Douglas Pike | |
Birth Name: | Douglas Eugene Pike |
Birth Date: | 27 July 1924 |
Birth Place: | Cass Lake, Minnesota |
Death Place: | Lubbock, Texas |
Nationality: | American |
Education: | University of North Dakota UC Berkeley American University MIT |
Occupation: | Historian |
Children: | 3 |
Douglas Eugene Pike[1] (July 27, 1924 – May 13, 2002)[2] was a leading American historian[3] and foremost scholar on the Vietnam War and the Viet Cong based at Texas Tech University. From 1997, Pike was the director of the Indochina Archive at the University of California, Berkeley and from 1981 and prior to that served as Foreign Service Officer in Asia, with assignments in Saigon (now Ho Chi Minh City), Hong Kong, Tokyo and Taipei.[4] Pike served for 15 years as the State Department's leading analyst.[5] He was considered an expert on the National Liberation Front and NVA (People's Army of Vietnam) before his death in 2002.[6] [7]

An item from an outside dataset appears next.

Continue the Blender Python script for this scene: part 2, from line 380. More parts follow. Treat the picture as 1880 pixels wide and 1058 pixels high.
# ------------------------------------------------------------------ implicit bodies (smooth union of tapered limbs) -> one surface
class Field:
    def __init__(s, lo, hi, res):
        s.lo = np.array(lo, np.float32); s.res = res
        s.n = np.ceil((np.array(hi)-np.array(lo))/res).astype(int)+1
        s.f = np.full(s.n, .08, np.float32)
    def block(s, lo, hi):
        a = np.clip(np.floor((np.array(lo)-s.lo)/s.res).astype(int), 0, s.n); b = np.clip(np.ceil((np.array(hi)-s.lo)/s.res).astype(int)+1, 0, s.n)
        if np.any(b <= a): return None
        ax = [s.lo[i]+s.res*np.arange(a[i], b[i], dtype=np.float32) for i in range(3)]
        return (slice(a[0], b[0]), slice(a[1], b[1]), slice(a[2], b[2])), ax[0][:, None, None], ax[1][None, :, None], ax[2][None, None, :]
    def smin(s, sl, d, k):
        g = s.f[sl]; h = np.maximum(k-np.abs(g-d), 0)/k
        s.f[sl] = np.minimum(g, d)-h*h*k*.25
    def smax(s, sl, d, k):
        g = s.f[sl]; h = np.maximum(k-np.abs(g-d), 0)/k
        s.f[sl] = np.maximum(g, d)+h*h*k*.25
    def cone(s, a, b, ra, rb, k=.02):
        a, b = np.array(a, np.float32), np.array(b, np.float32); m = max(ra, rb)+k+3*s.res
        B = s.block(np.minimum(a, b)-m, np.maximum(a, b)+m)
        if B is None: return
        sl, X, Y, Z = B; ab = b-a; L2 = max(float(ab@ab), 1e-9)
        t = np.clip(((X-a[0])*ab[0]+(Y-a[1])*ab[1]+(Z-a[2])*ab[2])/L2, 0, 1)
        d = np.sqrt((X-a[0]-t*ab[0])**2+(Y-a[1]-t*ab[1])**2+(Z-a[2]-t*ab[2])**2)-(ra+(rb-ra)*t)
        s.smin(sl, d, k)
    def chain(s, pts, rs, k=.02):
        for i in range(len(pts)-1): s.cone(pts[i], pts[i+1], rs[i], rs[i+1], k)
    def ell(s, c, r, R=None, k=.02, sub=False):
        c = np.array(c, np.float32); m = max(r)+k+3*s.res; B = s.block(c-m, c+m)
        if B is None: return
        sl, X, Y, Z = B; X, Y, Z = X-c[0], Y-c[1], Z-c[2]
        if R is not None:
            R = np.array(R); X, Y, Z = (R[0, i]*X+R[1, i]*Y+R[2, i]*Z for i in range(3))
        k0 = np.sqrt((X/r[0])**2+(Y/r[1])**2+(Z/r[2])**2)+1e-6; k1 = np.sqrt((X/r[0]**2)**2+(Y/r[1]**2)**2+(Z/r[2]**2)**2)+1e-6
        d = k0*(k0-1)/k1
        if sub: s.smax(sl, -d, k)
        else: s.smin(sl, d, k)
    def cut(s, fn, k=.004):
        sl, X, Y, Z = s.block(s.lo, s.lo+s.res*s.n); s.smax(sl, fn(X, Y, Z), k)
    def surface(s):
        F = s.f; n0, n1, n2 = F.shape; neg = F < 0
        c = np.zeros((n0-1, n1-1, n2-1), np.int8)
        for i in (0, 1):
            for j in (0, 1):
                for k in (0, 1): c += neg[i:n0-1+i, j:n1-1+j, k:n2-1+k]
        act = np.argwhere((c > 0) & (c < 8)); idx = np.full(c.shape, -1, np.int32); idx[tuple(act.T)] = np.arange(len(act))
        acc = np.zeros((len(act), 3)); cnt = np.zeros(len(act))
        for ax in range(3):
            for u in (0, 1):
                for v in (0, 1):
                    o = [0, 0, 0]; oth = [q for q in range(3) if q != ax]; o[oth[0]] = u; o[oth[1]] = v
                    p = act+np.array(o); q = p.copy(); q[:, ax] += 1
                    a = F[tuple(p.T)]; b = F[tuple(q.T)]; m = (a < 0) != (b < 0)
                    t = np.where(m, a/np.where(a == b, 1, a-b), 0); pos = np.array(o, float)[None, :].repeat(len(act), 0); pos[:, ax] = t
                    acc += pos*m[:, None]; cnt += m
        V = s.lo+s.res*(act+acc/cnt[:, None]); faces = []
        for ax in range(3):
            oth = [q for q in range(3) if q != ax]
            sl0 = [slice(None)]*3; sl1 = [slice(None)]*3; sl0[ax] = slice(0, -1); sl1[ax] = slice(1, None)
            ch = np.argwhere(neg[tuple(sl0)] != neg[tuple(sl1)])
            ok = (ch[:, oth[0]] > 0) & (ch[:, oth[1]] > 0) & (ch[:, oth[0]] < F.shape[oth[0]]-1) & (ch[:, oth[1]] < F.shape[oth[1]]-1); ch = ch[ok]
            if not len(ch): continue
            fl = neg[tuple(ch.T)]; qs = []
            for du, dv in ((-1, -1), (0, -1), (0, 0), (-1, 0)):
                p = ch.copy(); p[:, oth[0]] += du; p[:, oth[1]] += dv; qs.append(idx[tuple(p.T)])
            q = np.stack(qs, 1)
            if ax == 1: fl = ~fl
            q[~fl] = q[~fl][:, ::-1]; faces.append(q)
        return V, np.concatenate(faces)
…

Pike received a degree in journalism from the University of North Dakota as a bachelor's in international communications from the University of California, Berkeley and also a MA from American University in Washington D.C. (1958). Pike worked at the MIT Center for International Studies (1963–64) a year after graduate.[8]
He founded the journal Indochina Chronology, and has authored numerous books and articles on the war and the National Liberation Front.[6] His book PAVN: People's Army of Vietnam has been described as "one of the two or three most significant books to emerge from the war".[9]
Pike was born in Cass Lake, Minnesota. He grew up in Minor and had planned on a career in journalism, but with the outbreak of World War II, he joined the Army Signal Corps and served in the South Pacific.[10] He served between 1943–1946 and reached the rank of Master Sergeant.[2]
Pike founded The Indochina Chronology in 1982 to cover both historical and contemporary events in Vietnam, Cambodia, and Laos. Articles were published until Pike's death in 2002.[11]